10/17/2005
Marginal Revolutions links to an NBER report attempting to show that immmigration does not harm real wages in the US. Tyler Cowen writes "The best of current investigations continue to support the conclusion that immigration does not hurt American real wages. "[ Marginal Revolution: More evidence on immigration and wages]This is based on an NBER working paper that says
Recent influential empirical work [I.E. the work of George Borjas] has emphasized the negative impact immigrants have on the wages of U.S.-born workers, arguing that immigration harms less educated American workers in particular and all U.S.-born workers in general.

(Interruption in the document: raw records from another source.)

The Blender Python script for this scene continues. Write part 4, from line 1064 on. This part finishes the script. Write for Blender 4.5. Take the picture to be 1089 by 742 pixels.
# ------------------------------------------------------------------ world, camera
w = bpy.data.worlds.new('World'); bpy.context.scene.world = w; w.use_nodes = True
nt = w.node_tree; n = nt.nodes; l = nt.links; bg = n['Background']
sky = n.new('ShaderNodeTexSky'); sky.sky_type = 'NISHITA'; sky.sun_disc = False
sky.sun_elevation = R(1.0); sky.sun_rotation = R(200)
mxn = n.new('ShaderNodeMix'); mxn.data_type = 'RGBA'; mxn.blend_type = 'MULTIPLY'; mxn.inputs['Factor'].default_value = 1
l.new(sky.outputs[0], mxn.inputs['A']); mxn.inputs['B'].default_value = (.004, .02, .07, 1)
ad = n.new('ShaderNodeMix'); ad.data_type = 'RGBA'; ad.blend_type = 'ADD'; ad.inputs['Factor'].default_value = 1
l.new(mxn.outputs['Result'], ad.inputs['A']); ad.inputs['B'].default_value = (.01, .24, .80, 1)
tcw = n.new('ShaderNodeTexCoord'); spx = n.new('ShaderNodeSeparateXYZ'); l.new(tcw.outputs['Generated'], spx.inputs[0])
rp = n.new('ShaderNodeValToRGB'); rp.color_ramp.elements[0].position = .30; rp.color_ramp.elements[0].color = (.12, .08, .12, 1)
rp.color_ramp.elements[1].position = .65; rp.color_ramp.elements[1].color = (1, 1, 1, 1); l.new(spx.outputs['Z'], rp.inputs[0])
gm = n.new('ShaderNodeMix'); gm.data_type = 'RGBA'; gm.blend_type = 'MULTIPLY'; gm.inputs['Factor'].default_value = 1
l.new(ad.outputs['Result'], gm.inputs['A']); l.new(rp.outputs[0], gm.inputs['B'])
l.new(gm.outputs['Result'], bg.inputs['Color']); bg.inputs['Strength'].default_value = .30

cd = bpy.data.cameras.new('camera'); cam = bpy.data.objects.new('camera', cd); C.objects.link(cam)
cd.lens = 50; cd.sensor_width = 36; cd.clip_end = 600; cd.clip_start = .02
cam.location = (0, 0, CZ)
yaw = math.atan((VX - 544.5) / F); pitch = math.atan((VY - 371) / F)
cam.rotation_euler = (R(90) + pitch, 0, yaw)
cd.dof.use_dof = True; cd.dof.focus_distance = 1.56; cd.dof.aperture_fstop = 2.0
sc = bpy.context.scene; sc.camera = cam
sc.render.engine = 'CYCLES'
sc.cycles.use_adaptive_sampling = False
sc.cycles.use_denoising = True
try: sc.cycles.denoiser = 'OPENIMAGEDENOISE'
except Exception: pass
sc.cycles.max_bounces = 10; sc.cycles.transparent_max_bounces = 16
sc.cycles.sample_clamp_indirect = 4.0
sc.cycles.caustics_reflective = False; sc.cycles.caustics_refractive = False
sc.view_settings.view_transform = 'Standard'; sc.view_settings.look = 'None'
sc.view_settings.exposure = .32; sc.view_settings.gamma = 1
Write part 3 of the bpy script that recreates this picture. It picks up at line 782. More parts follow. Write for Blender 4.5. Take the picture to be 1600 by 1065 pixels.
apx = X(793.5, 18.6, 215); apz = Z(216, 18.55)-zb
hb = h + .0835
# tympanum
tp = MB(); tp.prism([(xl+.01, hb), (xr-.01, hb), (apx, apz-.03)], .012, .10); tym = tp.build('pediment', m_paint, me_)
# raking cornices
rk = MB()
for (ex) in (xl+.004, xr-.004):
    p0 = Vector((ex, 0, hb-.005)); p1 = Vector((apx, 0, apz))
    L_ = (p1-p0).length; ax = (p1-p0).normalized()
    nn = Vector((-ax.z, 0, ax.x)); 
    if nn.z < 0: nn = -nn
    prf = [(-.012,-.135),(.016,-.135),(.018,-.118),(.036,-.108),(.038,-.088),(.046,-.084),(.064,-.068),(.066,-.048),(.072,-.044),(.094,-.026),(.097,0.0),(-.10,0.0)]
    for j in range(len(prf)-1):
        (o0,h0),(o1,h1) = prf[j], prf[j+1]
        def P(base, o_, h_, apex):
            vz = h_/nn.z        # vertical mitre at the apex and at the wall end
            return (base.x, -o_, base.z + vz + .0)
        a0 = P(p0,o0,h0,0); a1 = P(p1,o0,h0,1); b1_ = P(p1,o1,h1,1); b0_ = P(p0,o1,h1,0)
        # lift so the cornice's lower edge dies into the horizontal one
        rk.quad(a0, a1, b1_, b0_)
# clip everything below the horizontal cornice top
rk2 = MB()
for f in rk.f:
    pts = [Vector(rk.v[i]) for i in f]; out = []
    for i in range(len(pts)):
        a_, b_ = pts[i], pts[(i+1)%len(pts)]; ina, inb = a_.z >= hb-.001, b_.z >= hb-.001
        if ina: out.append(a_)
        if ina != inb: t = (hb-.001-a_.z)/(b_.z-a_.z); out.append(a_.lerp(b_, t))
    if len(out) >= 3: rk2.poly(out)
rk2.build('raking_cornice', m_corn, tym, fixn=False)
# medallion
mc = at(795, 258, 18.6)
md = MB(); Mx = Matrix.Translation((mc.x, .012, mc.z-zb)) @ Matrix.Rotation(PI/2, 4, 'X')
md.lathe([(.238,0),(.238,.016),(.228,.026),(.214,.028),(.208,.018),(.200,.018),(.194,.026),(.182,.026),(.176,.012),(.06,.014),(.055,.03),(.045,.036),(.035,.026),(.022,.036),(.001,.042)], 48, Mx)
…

Because U.S. and foreign born workers belong to different skill groups that are imperfectly substitutable, one needs to articulate a production function that aggregates different types of labor (and accounts for complementarity and substitution effects) in order to calculate the various effects of immigrant labor on U.S.-born labor.Rethinking the Gains from Immigration: Theory and Evidence from the U.S.
I simply don’t believe this. While it’s a game attempt to get around the well-known Law of Supply and Demand, I don’t see how anyone else can believe it either.
You can’t divide the labor force into unskilled foreigners, and skilled Americans, when as we know, there are large groups of unskilled Americans earning low (or no) wages, and massive programs for importing (cheaper) skilled immigrants.